Bahkan, PP ‘Aisyiyah menginisiasi dan memrakarsai penyusunan buku Muslimah Berkemajuan: Sepenggal Riwayat Fatmawati dan Sejarah Muhammadiyah-‘Aisyiyah (2019) sebagai pernyataan kesyukuran dan sekaligus memberikan apresiasi kepada sosok Ibu Agung yang telah berjasa besar bagi bangsa Indonesia. Sosok dan kepribadian Fatmawati dapat dikatakan sebagai representasi dari “Muslimah Berkemajuan”—berasal dari idiom “Islam Berkemajuan” yang menjadi identitas gerakan Muhammadiyah.
Lahir pada hari Senin tanggal 5 Februari 1923 pukul 12.00 di sebuah rumah yang terletak di Pasar Marlo kota Bengkulu, Fatmawati adalah putri semata wayang dari Hasan Din dan Siti Chadijah (Fatmawati, 2016: 1-4). Ia tumbuh dan berkembang dalam keluarga dan lingkungan aktivis Muhammadiyah Bengkulu. Sang ayah sebagai Konsul Muhammadiyah, sedangkan sang ibu aktivis Aisyiyah.
Muslimah Berkemajuan
Proses habituasi di lingkungan keluarga dan masyarakat membentuk watak dan karakter Fatmawati sejak kecil hingga memasuki usia remaja. Masa pendidikannya sebelum di Holland Inlandsche School (HIS) Muhammadiyah Kebon Ros, ia sempat mengenyam pendidikan di HIS Peramuan. Meskipun berkali-kali pindah tempat, Fatmawati selalu melibatkan diri dalam organisasi Muhammadiyah, terutama lewat Nasyi’atul Aisyiyah (Kebon Ros, Curup, dan Kota Bengkulu).
Fatmawati senantiasa berpartisipasi dalam berbagai pertemuan dan konferensi yang digelar Muhammadiyah setempat, terutama untuk mewakili NA. Ia terinspirasi dari semangat dan perjuangan para aktivis ‘Aisyiyah, sehingga ia memutuskan untuk terjun dalam kepengurusan NA. Dalam catatan hariannya ia menulis: “…berkat kemajuan yang dibawa oleh Muhammadiyah, aku ikut dalam kegiatan masyarakat, seperti yang dirindukan oleh RA Kartini bagi kaumnya,” tulisnya (lihat Fatmawati, Catatan Kecil Bersama Bung Karno, 2016, hlm. 18).
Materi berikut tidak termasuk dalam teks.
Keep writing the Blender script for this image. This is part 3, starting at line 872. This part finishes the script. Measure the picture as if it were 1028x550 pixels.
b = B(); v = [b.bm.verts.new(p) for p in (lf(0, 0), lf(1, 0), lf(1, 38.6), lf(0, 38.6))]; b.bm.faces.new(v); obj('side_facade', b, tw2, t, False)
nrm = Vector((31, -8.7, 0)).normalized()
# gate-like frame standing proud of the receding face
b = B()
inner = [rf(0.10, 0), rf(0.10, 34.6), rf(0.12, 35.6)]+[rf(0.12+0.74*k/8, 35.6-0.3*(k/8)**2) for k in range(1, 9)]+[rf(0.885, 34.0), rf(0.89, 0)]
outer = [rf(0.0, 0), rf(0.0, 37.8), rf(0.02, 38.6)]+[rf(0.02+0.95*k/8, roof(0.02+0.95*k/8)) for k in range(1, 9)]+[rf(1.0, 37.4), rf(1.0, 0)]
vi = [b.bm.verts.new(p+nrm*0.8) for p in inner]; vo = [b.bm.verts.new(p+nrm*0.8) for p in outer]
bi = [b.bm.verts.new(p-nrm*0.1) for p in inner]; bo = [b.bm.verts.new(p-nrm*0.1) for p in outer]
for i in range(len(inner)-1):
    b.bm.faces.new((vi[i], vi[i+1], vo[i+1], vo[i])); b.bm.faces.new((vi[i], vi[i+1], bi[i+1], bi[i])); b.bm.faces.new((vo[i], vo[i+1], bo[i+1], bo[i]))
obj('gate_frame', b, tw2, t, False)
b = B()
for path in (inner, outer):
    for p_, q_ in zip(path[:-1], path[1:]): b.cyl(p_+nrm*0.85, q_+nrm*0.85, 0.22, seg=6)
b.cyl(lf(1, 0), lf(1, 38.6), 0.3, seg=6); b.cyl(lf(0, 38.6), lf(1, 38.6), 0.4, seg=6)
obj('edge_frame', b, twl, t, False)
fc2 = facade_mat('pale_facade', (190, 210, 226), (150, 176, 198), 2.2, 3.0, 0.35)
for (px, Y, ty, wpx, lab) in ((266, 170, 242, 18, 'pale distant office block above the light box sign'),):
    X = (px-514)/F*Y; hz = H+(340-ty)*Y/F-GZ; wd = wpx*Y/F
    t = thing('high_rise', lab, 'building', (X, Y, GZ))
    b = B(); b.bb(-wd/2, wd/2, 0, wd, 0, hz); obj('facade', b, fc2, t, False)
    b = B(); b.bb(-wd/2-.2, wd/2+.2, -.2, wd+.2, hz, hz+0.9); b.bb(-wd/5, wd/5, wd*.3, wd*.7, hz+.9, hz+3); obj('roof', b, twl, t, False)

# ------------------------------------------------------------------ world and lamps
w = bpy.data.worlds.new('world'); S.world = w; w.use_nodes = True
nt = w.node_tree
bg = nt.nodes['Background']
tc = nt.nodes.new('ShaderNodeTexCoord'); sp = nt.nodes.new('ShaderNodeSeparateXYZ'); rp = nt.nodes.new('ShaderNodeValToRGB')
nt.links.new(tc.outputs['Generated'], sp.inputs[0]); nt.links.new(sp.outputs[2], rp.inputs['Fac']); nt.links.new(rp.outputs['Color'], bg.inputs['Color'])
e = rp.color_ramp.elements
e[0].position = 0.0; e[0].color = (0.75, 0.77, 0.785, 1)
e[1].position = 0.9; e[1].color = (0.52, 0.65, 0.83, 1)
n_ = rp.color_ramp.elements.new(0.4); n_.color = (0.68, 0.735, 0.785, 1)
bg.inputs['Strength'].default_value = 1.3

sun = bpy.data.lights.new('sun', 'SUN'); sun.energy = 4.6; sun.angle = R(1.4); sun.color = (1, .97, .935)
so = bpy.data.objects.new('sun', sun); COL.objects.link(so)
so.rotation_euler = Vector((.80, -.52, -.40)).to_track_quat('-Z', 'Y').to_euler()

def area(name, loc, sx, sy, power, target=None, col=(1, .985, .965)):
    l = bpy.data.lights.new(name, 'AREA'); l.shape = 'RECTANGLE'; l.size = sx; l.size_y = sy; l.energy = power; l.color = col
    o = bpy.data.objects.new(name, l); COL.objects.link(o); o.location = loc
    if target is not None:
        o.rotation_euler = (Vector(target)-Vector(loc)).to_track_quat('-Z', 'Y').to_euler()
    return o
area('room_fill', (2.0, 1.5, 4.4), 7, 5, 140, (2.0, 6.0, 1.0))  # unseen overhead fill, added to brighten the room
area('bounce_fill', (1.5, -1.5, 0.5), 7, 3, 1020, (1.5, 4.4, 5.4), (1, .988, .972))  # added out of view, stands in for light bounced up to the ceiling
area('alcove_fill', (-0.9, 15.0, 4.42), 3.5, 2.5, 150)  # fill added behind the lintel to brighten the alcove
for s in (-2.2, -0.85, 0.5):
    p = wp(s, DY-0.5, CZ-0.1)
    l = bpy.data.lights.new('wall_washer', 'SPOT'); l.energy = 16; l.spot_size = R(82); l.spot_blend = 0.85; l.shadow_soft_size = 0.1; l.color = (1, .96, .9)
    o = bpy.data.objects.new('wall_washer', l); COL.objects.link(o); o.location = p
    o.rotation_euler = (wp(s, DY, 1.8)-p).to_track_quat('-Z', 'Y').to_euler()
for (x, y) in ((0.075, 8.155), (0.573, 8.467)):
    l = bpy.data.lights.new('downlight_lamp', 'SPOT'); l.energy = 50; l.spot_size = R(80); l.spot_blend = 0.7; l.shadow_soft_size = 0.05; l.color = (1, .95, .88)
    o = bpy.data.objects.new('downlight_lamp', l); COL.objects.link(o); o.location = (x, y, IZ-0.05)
Ia juga mengenal tokoh-tokoh pimpinan Aisyiyah yang telah menginspirasinya dalam memajukan gerakan perempuan. Ketika Konferensi Daerah Muhammadiyah digelar di Palembang pada 1936, ia memberi kesaksian dalam catatan hariannya, “…aku memperhatikan para peserta berdiskusi, dan mendengarkan pidato-pidato dari para pimpinan. Aku mengenal utusan dari Yogyakarta seperti Ibu Siti Munjiyah, Ibu Siti Hayinah, dan Siti Badilah Zuber. Meskipun kita baru saling bertemu dan berkenalan, namun aku merasa akrab dengan ibu-ibu peserta kongres seperti sudah bertahun-tahun berkenalan…” (hlm. 16). Internalisasi nilai-nilai Islam berkemajuan dalam diri Fatmawati telah telah membentuk karakter dan kepribadiannya hingga memasuki usia dewasa.
Bahkan, ketika ia menikah dengan Bung Karno, karakter dan kepribadian Muslimah berkemajuan tetap melekat dalam dirinya. Maka sudah sepentasnya ketika Pimpinan Pusat Aisyiyah mempersembahkan buku Muslimah Berkemajuan: Sepenggal Riwayat Fatmawati dan Sejarah Muhammadiyah-Aisyiyah. Merepresentasikan sosok putri Hasan Din sebagai Muslimah yang telah ditempa dalam habitus Muhammadiyah-Aisyiyah. Yaitu habitus yang dibentuk oleh nilai-nilai dan visi Islam berkemajuan dalam praktik keagamaan yang mencerahkan.